[BEGIN Data block]
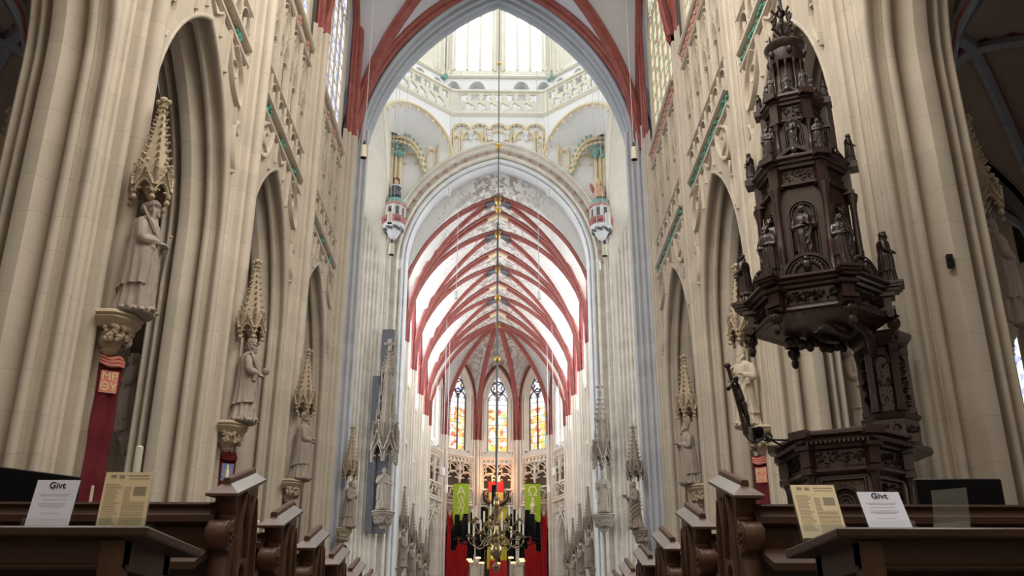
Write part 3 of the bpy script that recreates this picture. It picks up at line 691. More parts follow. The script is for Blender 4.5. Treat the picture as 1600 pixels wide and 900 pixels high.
# turreted corner pieces: gold canopy arch with green crockets, slim gold shafts below
for s in (-1, 1):
    T = Sc(s, 1, 1); m = M(T); lf = M(T)
    path = [(6.7,52.4,31.2),(6.2,52.3,31.15),(5.5,52.3,30.9),(4.9,52.35,30.2),(4.5,52.45,29.2)]
    m.tube(smoothp(path, 5), .13, 6); m.tube(smoothp([(x+.1,y,z-.3) for x,y,z in path], 5), .09, 6)
    for x in (6.55, 6.3, 6.05): m.tube([(x, 52.55, 27), (x, 52.5, 30.4)], .11, 6)
    m.lathe([(.10,0),(.16,.3),(.1,.4),(.2,.75),(.22,.9)], 8, (5.9, 52.3, 31.1))
    for k, (x, y, z) in enumerate(smoothp(path, 5)[::2]):
        lf.ball((x, y-.1, z+.22), (.08,.07,.12), 6, 4); m.ball((x, y-.1, z-.40), (.11,.1,.14), 6, 4); lf.ball((x+.08, y-.15, z-.52), (.07,.07,.09), 6, 4)
    for q in range(8): lf.ball((5.9+.22*math.cos(q*PI/4), 52.3+.22*math.sin(q*PI/4), 32.1), (.13,.13,.16), 6, 4)
    for q in range(12): lf.ball((6.2+random.uniform(-.35,.35), 52.35, 30.2+random.uniform(-.35,.3)), .16, 6, 4)
    t1 = struct('trim_corner_canopy', m, 'gold_stone', label='gold canopied arch in the %s corner of the crossing' % ('left' if s < 0 else 'right')); struct('leaf_carving', lf, 'turquoise_paint', t1)

# ---------------------------------------------------------------- choir
CB = [54.3, 58.4, 64.6, 70.9, 77.1]; CA = 5.95; CZ = 19.7; CR = 9.35
for y0, y1 in zip(CB, CB[1:]):
    m = M(); vault_bay(m, CA, y0, y1, CZ, CR, lun=.8); struct('ceiling_choir', m, 'vault_plaster', label='white choir vault painted with brown tendrils')
    f = prof_arch(CA, CR); cy, b = (y0+y1)/2, (y1-y0)/2; ts = np.linspace(-1, 1, 33)
    for q in (-1, 1):
        m = M(); rib(m, [(CA*t, cy+q*b*t, CZ+CR*f(t)-.05) for t in ts], .21); struct('trim_choir_rib', m, 'red_paint', label='red diagonal rib of the choir vault')
    m = M(); rib(m, [(CA*t, y1, CZ+CR*f(t)-.10) for t in ts], .26); struct('trim_choir_rib', m, 'red_paint', label='red transverse rib of the choir vault')
    m = M()
    for q in (-1, 1): m.tube([(q*(CA-.02), cy+b*t, CZ+CR*.8*f(t)) for t in ts], .16, 6)
    struct('trim_choir_wall_rib', m, 'deep_red_paint')
    # keystone with gold pendants, blue-black painted rib ends
    m = M(); m.lathe([(.1,-.55),(.3,-.4),(.34,-.2),(.3,0)], 10, (0, cy, CZ+CR))
    for k in range(10): m.ball((.55*math.cos(k*PI/5), cy+.45*math.sin(k*PI/5), CZ+CR-.28-.1*(k % 2)), (.10,.10,.16), 6, 4)
    b1 = struct('trim_vault_boss', m, 'gold', label='gilded keystone of the choir vault')
    m = M()
    for q in (-1, 1):
        for t0 in (-1, 1): m.tube([(CA*t*t0, cy+q*b*t*t0, CZ+CR*f(t)-.22) for t in np.linspace(.02, .14, 5)], .17, 6)
    struct('painted_rib_end', m, 'slate', b1)
    m = M()
    for t0 in (-1, 1): m.tube([(CA*t*t0, y1, CZ+CR*f(t)-.26) for t in np.linspace(.0, .12, 5)], .2, 6)
    struct('trim_rib_crown', m, 'gold_stone', label='gold painted crown of a transverse rib')
m = M(); f = prof_arch(CA, CR); ts = np.linspace(-1, 1, 33); m.grid([[(CA*t*1.02, 54.32, CZ+CR*f(t)-.3) for t in ts], [(CA*t*1.02, 54.32, 31.5) for t in ts]]); struct('wall_above_choir_vault', m, 'vault_plaster', label='painted plaster above the first choir vault')
APX = [(-5.95,77.1),(-5.95,80.5),(-4.75,83.9),(-1.85,86.0),(1.85,86.0),(4.75,83.9),(5.95,80.5),(5.95,77.1)]
AC = (0, 80.5); f = prof_arch(CA, CR)
m = M(); n = 14
for (xa, ya), (xb, yb) in zip(APX, APX[1:]):
    P = []
    for i in range(n+1):
        r = i/n; row = []
        for j in range(n+1):
            sg = 2*j/n-1; q = (1+sg)/2; x = AC[0]+r*((xa*(1-q)+xb*q)-AC[0]); y = AC[1]+r*((ya*(1-q)+yb*q)-AC[1])
            row.append((x, y, CZ+f(abs(sg)*r)*(CR+(7.0-CR)*(r*(1-abs(sg))))))
        P.append(row)
    m.grid(P)
P = []
for i in range(n+1):
    r = i/n; row = []
    for j in range(n+1):
        sg = 2*j/n-1; row.append((r*sg*CA, AC[1]-r*3.4, CZ+CR*f(abs(sg)*r)))
    P.append(row)
m.grid(P); struct('ceiling_apse', m, 'vault_plaster', label='painted vault over the apse')
for x, y in APX:
    m = M(); rib(m, [(AC[0]+(x-AC[0])*t, AC[1]+(y-AC[1])*t, CZ+CR*f(t)-.06) for t in np.linspace(.03, 1, 20)], .2); struct('trim_apse_rib', m, 'red_paint', label='red rib radiating over the apse')
m = M(); m.lathe([(.1,-.55),(.3,-.4),(.34,-.2),(.3,0)], 10, (0, 80.5, CZ+CR))
for k in range(10): m.ball((.6*math.cos(k*PI/5), 80.5+.5*math.sin(k*PI/5), CZ+CR-.3), (.12,.12,.2), 6, 4)
struct('trim_vault_boss', m, 'gold', label='gilded keystone over the apse')
for s in (-1, 1):
    T = Sc(s, 1, 1); side = 'left' if s < 0 else 'right'
    for k, y in enumerate(CB[1:]+[80.5]):
        sc_ = .85
        m = M(T); m.strip([(w-.30, y+u*sc_) for u, w in RESP], FLOOR, CZ); struct('pillar_choir_'+side, m, 'choir_stone', label='white clustered choir shaft on the %s' % side)
        m = M(T); m.strip([(w-.315, y+u*sc_) for u, w in RESP[4:-4]], CZ, CZ+2.2); struct('trim_red_shaft', m, 'red_paint', label='red painted shaft under the choir ribs')
    for y0, y1 in zip([54.6]+CB[1:], CB[1:]+[80.5]):
        cy, b = (y0+y1)/2, (y1-y0)/2; m = M(T); a = b-.62
        m.box(6.2, 6.6, y0, y1, 11.0, 18.6)
        if a > .8:
            arch_sweep(m, a, 6.2, 9.6, [(0,6.05),(.08,6.0),(.14,6.1),(.3,6.3),(.34,6.5),(.45,6.8)], place=lambda u, w, z: (w, cy+u, z), n=8); arch_wall(m, a, 6.2, 9.6, 11.1, lambda u, z: (6.06, cy+u, z), n=8)
            for q in range(5): m.bar([(6.2, cy-a+2*a*q/4, 11), (6.2, cy-a+2*a*q/4, 18.4)], (-1,0,0), .12, .2)
            for z in (11.0, 14.3, 18.2): m.box(6.0, 6.3, cy-a, cy+a, z, z+.25)
        m.box(6.15, 6.5, y0, y1, CZ+7.6, 30)
        struct('wall_choir_'+side, m, 'choir_stone', label='choir wall on the %s' % side)
        win_no += 1; m = M(T); 
        for q in range(5): m.bar([(6.3, cy-a+2*a*q/4, 18.6), (6.3, cy-a+2*a*q/4, 26.5)], (-1,0,0), .14, .2)
        w_ = struct('window_%d' % win_no, m, 'choir_stone', label='choir clerestory window'); m = M(T); m.box(6.32, 6.36, y0, y1, 18.6, 25.4); struct('pane', m, 'choir_glass', w_)
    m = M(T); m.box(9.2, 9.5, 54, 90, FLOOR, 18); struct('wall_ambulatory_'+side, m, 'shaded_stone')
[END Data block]
What the exercise asks: Transcribe exactly, with no pictures, the lines running from the first line of the material through the line holding "t1 = struct('trim_corner_canopy', m, 'gold_stone', label='gold".

Solution:
Write part 3 of the bpy script that recreates this picture. It picks up at line 691. More parts follow. The script is for Blender 4.5. Treat the picture as 1600 pixels wide and 900 pixels high.
# turreted corner pieces: gold canopy arch with green crockets, slim gold shafts below
for s in (-1, 1):
    T = Sc(s, 1, 1); m = M(T); lf = M(T)
    path = [(6.7,52.4,31.2),(6.2,52.3,31.15),(5.5,52.3,30.9),(4.9,52.35,30.2),(4.5,52.45,29.2)]
    m.tube(smoothp(path, 5), .13, 6); m.tube(smoothp([(x+.1,y,z-.3) for x,y,z in path], 5), .09, 6)
    for x in (6.55, 6.3, 6.05): m.tube([(x, 52.55, 27), (x, 52.5, 30.4)], .11, 6)
    m.lathe([(.10,0),(.16,.3),(.1,.4),(.2,.75),(.22,.9)], 8, (5.9, 52.3, 31.1))
    for k, (x, y, z) in enumerate(smoothp(path, 5)[::2]):
        lf.ball((x, y-.1, z+.22), (.08,.07,.12), 6, 4); m.ball((x, y-.1, z-.40), (.11,.1,.14), 6, 4); lf.ball((x+.08, y-.15, z-.52), (.07,.07,.09), 6, 4)
    for q in range(8): lf.ball((5.9+.22*math.cos(q*PI/4), 52.3+.22*math.sin(q*PI/4), 32.1), (.13,.13,.16), 6, 4)
    for q in range(12): lf.ball((6.2+random.uniform(-.35,.35), 52.35, 30.2+random.uniform(-.35,.3)), .16, 6, 4)
    t1 = struct('trim_corner_canopy', m, 'gold_stone', label='gold canopied arch in the %s corner of the crossing' % ('left' if s < 0 else 'right')); struct('leaf_carving', lf, 'turquoise_paint', t1)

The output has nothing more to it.